Why?  Easy.  It's filthy.  The key theme is one of sexual frustration, adolescence, jealousy and inexplicable heartbreak; fair play, but this is largely signposted by having Gillian Hills writhe around in her underwear.  All very aesthetically pleasing (and before you start, she's clearly about 25) but I can imagine it causing more nightmares than anything else; this isn't an easy view of sexuality.  Sure, the first episode is Hills in bed with just a shirt on, moaning quite a lot, but look what happens next; her stepbrother innocently checks in on her and she slashes at his face with her nails, quite instinctively and unexpectedly, leaving his face bloody.

There are a lot of scratched faces, a lot of fighting and staring.  And a lot of people in swimwear, looking bloody cold.  This is a realistic and troubling sexuality, all blood and sweat and crying, along with the flower petals and laughter.  Dark and light, flowers and owls. 

In narrative terms, its closest relative could be that other late 1960s Welsh fantasy, The Prisoner.  Similarly enigmatic, especially in its final moments, we are also treated to some wonderfully avant-garde moments worthy of McGoohan's masterpiece.  There's an astonishing scene of confrontation; a sunbathing Hills (yeah, swimwear again, I know, I know) argues with her fellow 'inmates' - suddenly, a weird poltergeist type effect kicks in, but not in any way you'd expect.  The camera work disintegrates, the continuity of editing is deliberately ruined, the scene becomes purposefully impossible to follow for a moment.  It's as if all that tension reached out and broke the process of filming, extended into the real world for a moment.

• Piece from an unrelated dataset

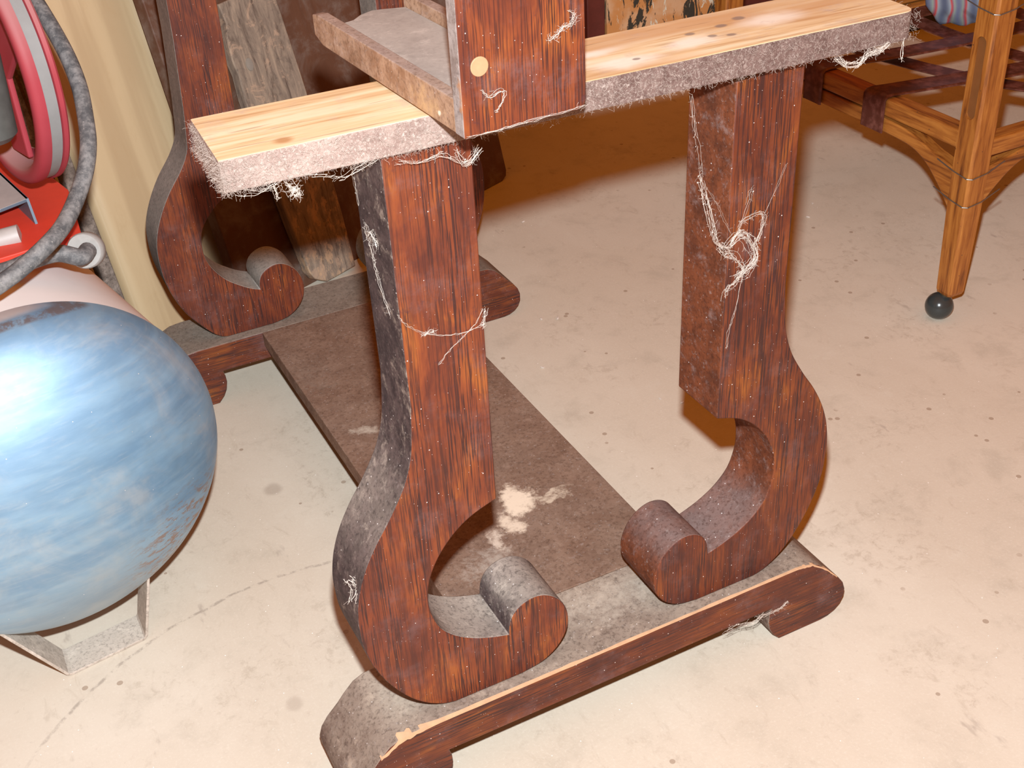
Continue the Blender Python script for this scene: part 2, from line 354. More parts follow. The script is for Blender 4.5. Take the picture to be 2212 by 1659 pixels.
def prism(poly, y0, y1, axis='Y', bm=None, capmat=0, sidemat=1):
    """poly = [(a,b)] ; axis Y -> (a,y,b) ; axis X -> (x,a,b) ; axis Z -> (a,b,z)"""
    bm = bm or bmesh.new()
    f3 = {'Y': lambda a, b, d: (a, d, b), 'X': lambda a, b, d: (d, a, b), 'Z': lambda a, b, d: (a, b, d)}[axis]
    A = [bm.verts.new(f3(a, b, y0)) for a, b in poly]; B = [bm.verts.new(f3(a, b, y1)) for a, b in poly]
    n = len(poly)
    f = bm.faces.new(A); f.material_index = capmat
    f = bm.faces.new(B[::-1]); f.material_index = capmat
    for i in range(n):
        j = (i + 1) % n; f = bm.faces.new((A[i], B[i], B[j], A[j])); f.material_index = sidemat
    return bm
def box(lo, hi, bm=None, topmat=None, mi=0):
    bm = bm or bmesh.new()
    vs = [bm.verts.new((x, y, z)) for z in (lo[2], hi[2]) for y in (lo[1], hi[1]) for x in (lo[0], hi[0])]
    for k, q in enumerate([(0, 2, 3, 1), (4, 5, 7, 6), (0, 1, 5, 4), (2, 6, 7, 3), (0, 4, 6, 2), (1, 3, 7, 5)]):
        f = bm.faces.new([vs[i] for i in q]); f.material_index = (topmat if (k == 1 and topmat is not None) else mi)
    return bm
def tube(pts, r, bm=None, n=8, closed=False, rad=None, cap=True):
    bm = bm or bmesh.new(); P = [Vector(p) for p in pts]; rings = []
    prev = None
    for i, p in enumerate(P):
        d = (P[min(i + 1, len(P) - 1)] - P[max(i - 1, 0)])
        if d.length < 1e-9: d = Vector((0, 0, 1))
        d.normalize()
        if prev is None:
            a = Vector((0, 0, 1)) if abs(d.z) < .9 else Vector((1, 0, 0)); s = d.cross(a).normalized()
        else:
            s = (prev - d * prev.dot(d))
            if s.length < 1e-6: s = d.orthogonal()
            s.normalize()
        prev = s; w = d.cross(s); rr = rad[i] if rad else r
        rings.append([bm.verts.new(p + (s * math.cos(2 * math.pi * k / n) + w * math.sin(2 * math.pi * k / n)) * rr) for k in range(n)])
    for a, b in zip(rings, rings[1:]):
        for k in range(n): bm.faces.new((a[k], a[(k + 1) % n], b[(k + 1) % n], b[k]))
    if cap and n > 2:
        bm.faces.new(rings[0][::-1]); bm.faces.new(rings[-1])
    return bm
def spline(pts, sub=6, closed=False):
    P = [Vector(p) for p in pts]; out = []; n = len(P)
    for i in range(n - 1):
        p0, p1, p2, p3 = P[max(i - 1, 0)], P[i], P[i + 1], P[min(i + 2, n - 1)]
        for k in range(sub):
            t = k / sub
            out.append(.5 * ((2 * p1) + (-p0 + p2) * t + (2 * p0 - 5 * p1 + 4 * p2 - p3) * t * t + (-p0 + 3 * p1 - 3 * p2 + p3) * t ** 3))
    out.append(P[-1]); return out
def lathe(prof, c, n, bm=None, seg=96, full=True, mats=None):
    """prof = [(offset along n, radius)] ; closed profile ring if first==last"""
    bm = bm or bmesh.new(); n = Vector(n).normalized(); c = Vector(c)
    u = n.orthogonal().normalized(); w = n.cross(u); rings = []
    for a, r in prof:
        if r < 1e-6: rings.append([bm.verts.new(c + n * a)])
        else: rings.append([bm.verts.new(c + n * a + (u * math.cos(2 * math.pi * k / seg) + w * math.sin(2 * math.pi * k / seg)) * r) for k in range(seg)])
    for i, (A, B) in enumerate(zip(rings, rings[1:])):
        for k in range(seg):
            j = (k + 1) % seg
            if len(A) == 1 and len(B) == 1: break
            if len(A) == 1: f = bm.faces.new((A[0], B[j], B[k]))
            elif len(B) == 1: f = bm.faces.new((A[k], A[j], B[0]))
            else: f = bm.faces.new((A[k], A[j], B[j], B[k]))
            if mats: f.material_index = mats[i]
    bmesh.ops.remove_doubles(bm, verts=bm.verts, dist=1e-6)
    return bm

# ------------------------------------------------------------------ floor and wall
o = link('floor', box((-3, -2.5, -.08), (5, 3.2, 0)), m_floor); o['kind'] = 'structure'
o = link('wall_back', box((-3, 2.0, 0), (5, 2.12, 2.6)), m_wall); o['kind'] = 'structure'

# ------------------------------------------------------------------ the table base
Wd, D, L, ZT, ZB, Aq, TH, HH = .602, .0915, .7468, .0903, .0485, .0139, .0621, .6222
TB = (.301, .42, 0)
table = thing('table_base', 'dark stained oak table base with four scrolled legs, foot rails and a long low shelf', 'table', TB)
outer = [(.1245, .6222), (.1250, .50), (.1255, .42), (.1225, .385), (.1188, .366), (.111, .345), (.0965, .320), (.083, .300), (.0715, .279), (.0633, .257), (.0592, .236), (.0585, .218), (.0605, .192), (.068, .165), (.0795, .140), (.0940, .118), (.109, .103), (.124, .0938), (.136, .0903)]
scroll = [(.2040, .0903), (.2255, .0945), (.2405, .104), (.2505, .118), (.2545, .1335), (.2528, .149), (.2455, .164), (.234, .1745), (.2215, .1785), (.209, .1760), (.1997, .1685), (.1948, .1575), (.1935, .1455)]
inner = [(.1935, .1455), (.178, .1505), (.161, .1578), (.144, .169), (.130, .185), (.1230, .205), (.1215, .222), (.1235, .239), (.1300, .256), (.140, .2715), (.154, .286), (.170, .296), (.191, .3035)]
b_outer = [(.150, .6222), (.1470, .50), (.1415, .41), (.1385, .38), (.135, .3604), (.1229, .3384), (.1044, .3146), (.0892, .2898), (.0777, .2636), (.0724, .2386), (.0721, .2083), (.0775, .1757), (.0897, .1437), (.1042, .1212), (.119, .1025), (.1304, .0930), (.139, .0903)]
b_inner = [(.1945, .1475), (.1819, .153), (.168, .162), (.152, .175), (.138, .194), (.1310, .212), (.1298, .2300), (.1325, .2480), (.140, .262), (.1500, .2735), (.164, .286), (.182, .296), (.203, .303)]
def leg_poly(o_, s_, i_, topx, topz2=None):
    up = [Vector((a, 0, b)) for a, b in o_]; P = [up[0], up[1]] + spline(up[2:], 4)
    P += spline([Vector((a, 0, b)) for a, b in s_], 4)
    P += spline([Vector((a, 0, b)) for a, b in i_], 4)[1:]
    P.append(Vector((topx, 0, topz2 or .6222)))
    return [(p.x, p.z) for p in P]
PF = leg_poly(outer, scroll, inner, .1915)
PFR = leg_poly(outer, scroll, inner, .1890, .6135)
sb = [(a + (.001 if a > .2 else 0), b) for a, b in scroll[:-1]] + [(.1945, .1475)]
PB = leg_poly(b_outer, sb, b_inner, .2080)
mir = lambda P, w: [(w - a, b) for a, b in P]
def leg(poly, y0, y1, mats, lab=None):
    o = link('leg', prism(poly, y0, y1), mats, table, smooth=.6, bevel=.0012)
    if lab: o['label'] = lab
    return o
leg(PF, Aq, Aq + TH, [m_veneer, m_side])
leg(mir(PFR, .6025), Aq, Aq + TH, [m_veneer2, m_side_r])
YB = L + D - Aq - TH
leg(PB, YB, YB + TH, [m_veneer3, m_side_b], 'leg with smooth grey dust along its curved edge')
leg(mir(PB, .612), YB, YB + TH, [m_veneer3, m_side_b])
# foot rails, with the block foot of each end shaped in one profile
end = [(.1195, ZB), (.1218, .040), (.1222, .030), (.1200, .020), (.1150, .010), (.1065, 0), (.052, 0), (.043, .0015), (.034, .006), (.0275, .013), (.0238, .0225), (.0236, .032), (.0270, .042), (.034, .052), (.046, .064), (.0535, .073), (.0640, .0835), (.075, .0885), (.092, ZT)]
def rail_poly(w):
    # end runs: underside of the left foot -> floor -> nose -> top, then mirrored for the right
    return end + [(w - a, b) for a, b in end[::-1]]
fr = link('foot_rail', prism(rail_poly(Wd), 0, D), [m_veneer_x, m_rail_top], table, smooth=.5, bevel=.0012)
bk = link('foot_rail', prism(rail_poly(.604), L, L + D), [m_veneer_x, m_rail_top_b], table, smooth=.5, bevel=.0012)
# worn bare edge along the front top of the front rail
bm = bmesh.new()
pts = [(.055, .0745), (.075, .0885), (.10, ZT), (.20, ZT), (.30, ZT), (.42, ZT), (.51, ZT), (.53, .0875), (.549, .073), (.565, .055)]
wid = [.003, .010, .0042, .0028, .0022, .0020, .0022, .0035, .0035, .0015]
for (a, b), (c, d), w1, w2 in zip(pts, pts[1:], wid, wid[1:]):
    sub = 8
    for k in range(sub):
        t0, t1 = k / sub, (k + 1) / sub
        x0, z0, x1, z1 = a + (c - a) * t0, b + (d - b) * t0, a + (c - a) * t1, b + (d - b) * t1
        random.seed(int(x0 * 1e4)); j0 = .7 + .6 * random.random(); random.seed(int(x1 * 1e4)); j1 = .7 + .6 * random.random()
        wa, wb = (w1 + (w2 - w1) * t0) * j0, (w1 + (w2 - w1) * t1) * j1
        V = [bm.verts.new(q) for q in [(x0, -.0004, z0 - wa * .55), (x1, -.0004, z1 - wb * .55), (x1, -.0003, z1 + .0004), (x0, -.0003, z0 + .0004), (x0, wa, z0 + .0004), (x1, wb, z1 + .0004)]]
        bm.faces.new(V[:4]); bm.faces.new((V[3], V[2], V[5], V[4]))
e = link('worn_edge', bm, m_bare, table); e['label'] = 'bare pale wood along the worn front edge'
e.parent = fr
random.seed(7)
# shelf between the rails
s0 = .1825
sh = link('shelf', box((s0, D, ZT - .021), (Wd - s0, L, ZT + .0002)), m_shelf, table, bevel=.0012)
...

If you believe some of the stories from the set, that's exactly what did happen.  I'll leave those up to you to discover, as I did, long ago; hugely inexplicable coincidences, wild owls arriving when owls were needed on set, mental problems amongst some crew, euphoria amongst others.  Owls and flowers, see?  The truth has become a little obscured over the intervening years, with some trying to work the tragic 1978 murder of actor Michael Holden into the pattern.  Perhaps, if this story has a moral, it is that we must be careful of morals, of the patterns we see in things.

There's a power in this story in all it's forms (I wanted to write manifestations there), but that's what the book and series are about, the power of stories, the essential danger in misinterpretation.  The pain of being the owl that is compelled to go hunting, when all it wants is the softness of the meadowsweet flowers.

Not funny this week, like I said.  I suppose you could say that this story means quite a lot to me; I first read it at the age of 12, alone in a school library, like a billion other kids.  That's powerful magic.